Hace no muchas semanas Santiago Carrillo, antiguo dirigente comunista (una de las ideologías que más millones de personas ha llevado a la tumba -y lo sigue haciendo- en el mundo entero) afirmaba en los informativos matutinos de una cadena de televisión que los obispos españoles “estaban como en el 36” pero “sin un ejército dispuesto a sublevarse”. Algunos, como Carrillo o el actual presidente del Gobierno de España con su infausta Ley de la Memoria Histórica, sí que se empeñan en reabrir viejas heridas que en nada ayudan al progreso del país. Viven con la mirada henchida de rencor y anclada en el pasado. Tienen el corazón tan ideologizado y la conciencia tan manchada por una u otra causa que son incapaces de perdonar.

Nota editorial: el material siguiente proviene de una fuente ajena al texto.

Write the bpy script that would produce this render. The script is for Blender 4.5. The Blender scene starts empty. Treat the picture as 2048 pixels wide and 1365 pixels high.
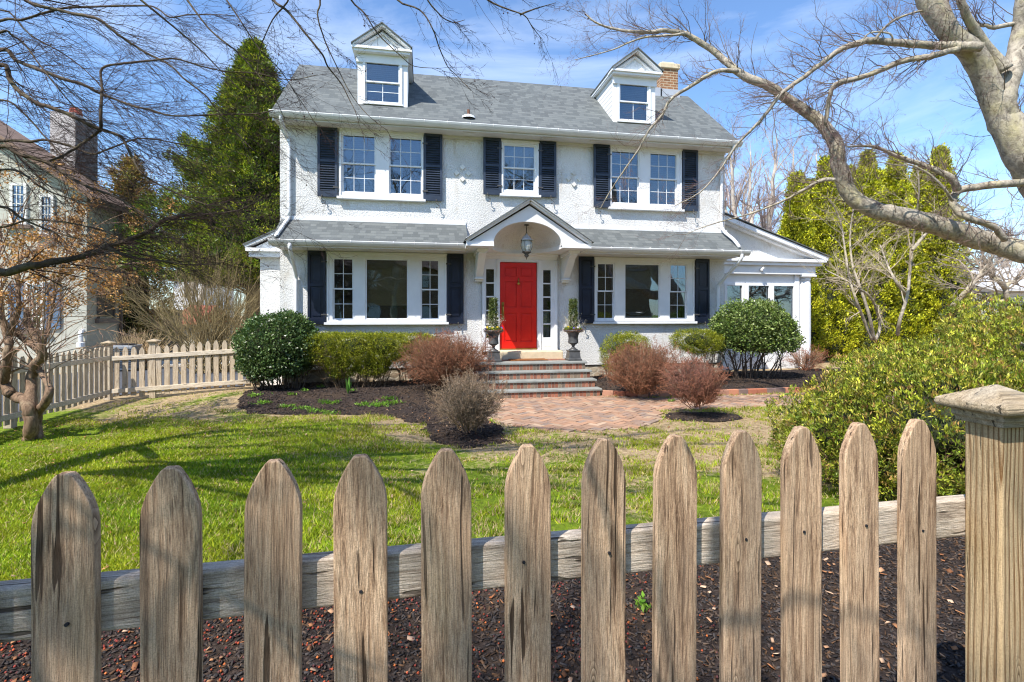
import bpy, bmesh, math, random
import numpy as np
from math import sin, cos, pi, radians, sqrt, atan2
from mathutils import Vector

# ------------------------------------------------------------------ camera frame used to read distances from the photograph
A = radians(10.04); F = 1000.0; CH = 1.67; YH = 630.0
SA, CA = sin(A), cos(A)
def at(px, py, Z):
    t = (px-1024)/F
    return np.array((Z*(SA+t*CA), Z*(CA-t*SA), CH+Z*(YH-py)/F))
def on_y(px, py, Y):
    t = (px-1024)/F
    return at(px, py, Y/(CA-t*SA))
def on_g(px, py, z=0.0):
    return at(px, py, (CH-z)*F/(py-YH))
SC = bpy.context.scene
COL = SC.collection
def sstep(a, b, x):
    t = np.clip((np.asarray(x, float)-a)/(b-a), 0, 1); return t*t*(3-2*t)
def gz(x, y):
    x = np.asarray(x, float); y = np.asarray(y, float)
    h = 0.30*(1-sstep(1.5, 5.8, y))
    m = 1-sstep(.5, 1.0, x)*(1-sstep(3.55, 4.1, x))
    h = h+0.15*sstep(9.2, 10.7, y)*m*sstep(-5.6, -3.5, x)*(1-sstep(11.3, 12.3, y)*(x < -3.0))
    h = h+0.012*np.sin(x*1.9+1)*np.cos(y*2.3)*(1-sstep(6.4, 7.1, y))
    return h

# ------------------------------------------------------------------ objects
ORG = {}
def orgof(p): return ORG.get(p.name, np.zeros(3)) if p else np.zeros(3)
def props(o, label=None, cat=None, group=None, kind=None):
    if label: o['label'] = label
    if cat: o['category'] = cat
    if group: o['group'] = group
    if kind: o['kind'] = kind
    return o
def thing(name, loc, label, cat, group=None):
    o = bpy.data.objects.new(name, None); COL.objects.link(o)
    o.location = tuple(float(v) for v in loc); o.empty_display_size = .1
    ORG[o.name] = np.array(loc, float)
    return props(o, label, cat, group)
def link(me, name, mat, parent):
    o = bpy.data.objects.new(name, me); COL.objects.link(o)
    if mat: me.materials.append(mat)
    if parent:
        o.parent = parent
        ORG[o.name] = orgof(parent)
    return o
def fast(name, V, Fc, mat, parent=None, col=None, smooth=False, local=False):
    V = np.asarray(V, np.float32).reshape(-1, 3)
    if not local: V = V-orgof(parent).astype(np.float32)
    Fc = np.asarray(Fc, np.int32); n, k = Fc.shape
    me = bpy.data.meshes.new(name)
    me.vertices.add(len(V)); me.vertices.foreach_set('co', V.ravel())
    me.loops.add(n*k); me.loops.foreach_set('vertex_index', Fc.ravel())
    me.polygons.add(n); me.polygons.foreach_set('loop_start', np.arange(0, n*k, k, dtype=np.int32))
    if smooth: me.polygons.foreach_set('use_smooth', np.ones(n, bool))
    me.update(calc_edges=True)
    if col is not None:
        a = me.attributes.new('Col', 'FLOAT_COLOR', 'FACE')
        c = np.ones((n, 4), np.float32); c[:, :3] = col
        a.data.foreach_set('color', c.ravel())
    return link(me, name, mat, parent)
class MB:
    def __init__(s): s.v = []; s.f = []; s.c = []; s.cur = (1, 1, 1)
    def face(s, idx): s.f.append(tuple(idx)); s.c.append(s.cur)
    def box(s, x0, x1, y0, y1, z0, z1):
        b = len(s.v)
        s.v += [(x, y, z) for z in (z0, z1) for y in (y0, y1) for x in (x0, x1)]
        for q in ((0,2,3,1),(4,5,7,6),(0,1,5,4),(2,6,7,3),(0,4,6,2),(1,3,7,5)): s.face(b+i for i in q)
    def obox(s, c, ax, ay, az):
        c = np.array(c, float); ax, ay, az = (np.array(a, float) for a in (ax, ay, az)); b = len(s.v)
        s.v += [tuple(c+x*ax+y*ay+z*az) for z in (-1, 1) for y in (-1, 1) for x in (-1, 1)]
        for q in ((0,2,3,1),(4,5,7,6),(0,1,5,4),(2,6,7,3),(0,4,6,2),(1,3,7,5)): s.face(b+i for i in q)
    def beam(s, p, q, w, h, up=(0, 0, 1)):
        p = np.array(p, float); q = np.array(q, float); d = q-p; L = np.linalg.norm(d); d /= L
        sd = np.cross(d, up); sd /= np.linalg.norm(sd); u = np.cross(sd, d)
        s.obox((p+q)/2, sd*w/2, d*L/2, u*h/2)
    def prism(s, poly, axis, a, b):
        n = len(poly); k = len(s.v)
        for t in (a, b):
            for (u, w) in poly:
                s.v.append({'x': (t, u, w), 'y': (u, t, w), 'z': (u, w, t)}[axis])
        s.face(k+i for i in range(n)); s.face(k+n+i for i in reversed(range(n)))
        for i in range(n):
            j = (i+1) % n; s.face((k+i, k+n+i, k+n+j, k+j))
    def plate(s, x0, x1, z0, z1, holes, y0, y1):
        xs = sorted({x0, x1, *[h[0] for h in holes], *[h[1] for h in holes]}); xs = [x for x in xs if x0 <= x <= x1]
        zs = sorted({z0, z1, *[h[2] for h in holes], *[h[3] for h in holes]}); zs = [z for z in zs if z0 <= z <= z1]
        nx, nz = len(xs)-1, len(zs)-1
        def solid(i, j):
            if i < 0 or j < 0 or i >= nx or j >= nz: return False
            cx, cz = (xs[i]+xs[i+1])/2, (zs[j]+zs[j+1])/2
            return not any(h[0] < cx < h[1] and h[2] < cz < h[3] for h in holes)
        k = len(s.v)
        for y in (y0, y1):
            for z in zs:
                for x in xs: s.v.append((x, y, z))
        W = nx+1; M = W*(nz+1)
        def V(i, j, b): return k+b*M+j*W+i
        for i in range(nx):
            for j in range(nz):
                if not solid(i, j): continue
                s.face((V(i,j,0), V(i+1,j,0), V(i+1,j+1,0), V(i,j+1,0)))
                s.face((V(i,j,1), V(i,j+1,1), V(i+1,j+1,1), V(i+1,j,1)))
                if not solid(i-1, j): s.face((V(i,j,0), V(i,j+1,0), V(i,j+1,1), V(i,j,1)))
                if not solid(i+1, j): s.face((V(i+1,j,0), V(i+1,j,1), V(i+1,j+1,1), V(i+1,j+1,0)))
                if not solid(i, j-1): s.face((V(i,j,0), V(i,j,1), V(i+1,j,1), V(i+1,j,0)))
                if not solid(i, j+1): s.face((V(i,j+1,0), V(i+1,j+1,0), V(i+1,j+1,1), V(i,j+1,1)))
    def lathe(s, c, prof, n=24, flute=0):
        k = len(s.v); m = len(prof)
        for (r, z) in prof:
            for i in range(n):
                a = 2*pi*i/n; rr = r*(1-flute*(i % 2))
                s.v.append((c[0]+rr*cos(a), c[1]+rr*sin(a), c[2]+z))
        for j in range(m-1):
            for i in range(n):
                i2 = (i+1) % n; s.face((k+j*n+i, k+j*n+i2, k+(j+1)*n+i2, k+(j+1)*n+i))
    def tube(s, pts, rad, n=8, caps=True):
        P = np.array(pts, float); m = len(P)
        R = np.full(m, rad, float) if np.isscalar(rad) else np.array(rad, float)
        T = np.gradient(P, axis=0); T /= np.linalg.norm(T, axis=1)[:, None]+1e-9
        u = np.cross(T[0], (0, 0, 1) if abs(T[0][2]) < .9 else (1, 0, 0)); u /= np.linalg.norm(u)
        k = len(s.v)
        for i in range(m):
            u = u-T[i]*np.dot(u, T[i]); u /= np.linalg.norm(u)+1e-9; w = np.cross(T[i], u)
            for j in range(n):
                a = 2*pi*j/n; s.v.append(tuple(P[i]+R[i]*(cos(a)*u+sin(a)*w)))
        for i in range(m-1):
            for j in range(n):
                j2 = (j+1) % n; s.face((k+i*n+j, k+i*n+j2, k+(i+1)*n+j2, k+(i+1)*n+j))
        if caps: s.face(k+j for j in reversed(range(n))); s.face(k+(m-1)*n+j for j in range(n))
    def quad(s, *p):
        k = len(s.v); s.v += [tuple(float(v) for v in q) for q in p]; s.face(range(k, k+len(p)))
    def build(s, name, mat, parent=None, smooth=False, bevel=0, col=False, local=False, seg=2):
        o = np.zeros(3) if local else orgof(parent)
        me = bpy.data.meshes.new(name)
        me.from_pydata([(v[0]-o[0], v[1]-o[1], v[2]-o[2]) for v in s.v], [], s.f)
        me.update()
        bm = bmesh.new(); bm.from_mesh(me); bmesh.ops.recalc_face_normals(bm, faces=bm.faces); bm.to_mesh(me); bm.free()
        if smooth:
            me.polygons.foreach_set('use_smooth', [True]*len(me.polygons))
        if col:
            a = me.attributes.new('Col', 'FLOAT_COLOR', 'FACE')
            a.data.foreach_set('color', np.array([(*c, 1) for c in s.c], np.float32).ravel())
        ob = link(me, name, mat, parent)
        if bevel:
            b = ob.modifiers.new('Bevel', 'BEVEL'); b.width = bevel; b.segments = seg; b.limit_method = 'ANGLE'
        return ob
def copy_to(o, loc=None, parent=None, rot=None):
    c = o.copy(); COL.objects.link(c)
    if parent: c.parent = parent
    if loc is not None: c.location = tuple(float(v) for v in loc)
    if rot is not None: c.rotation_euler = rot
    return c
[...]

Le diré a Santiago Carrillo dónde estaban los obispos en el 36: defendiendo a la Iglesia (sacerdotes, consagrados, fieles laicos) de los ataques del Frente Popular, del cual él formaba parte; estaban, algunos de ellos, en fosas comunes; estaban enterrados en fosas con cal viva; estaban siendo bárbaramente torturados y asesinados (recordemos a los obispos de Barbastro, Jaén, auxiliar de Tarragona, Ciudad Real, Lérida, Barcelona, Cuenca, Guadix, Sigüenza, Teruel, Segorbe, Almería o el administrador apostólico de Alicante). Ahí estaban los obispos. Derramando su sangre; asesinados por el odio a la fe que, entre otros, Carrillo profesaba.
Y Carrillo ¿dónde estaba? ¡Ah, sí! Carrillo estaba en Paracuellos del Jarama.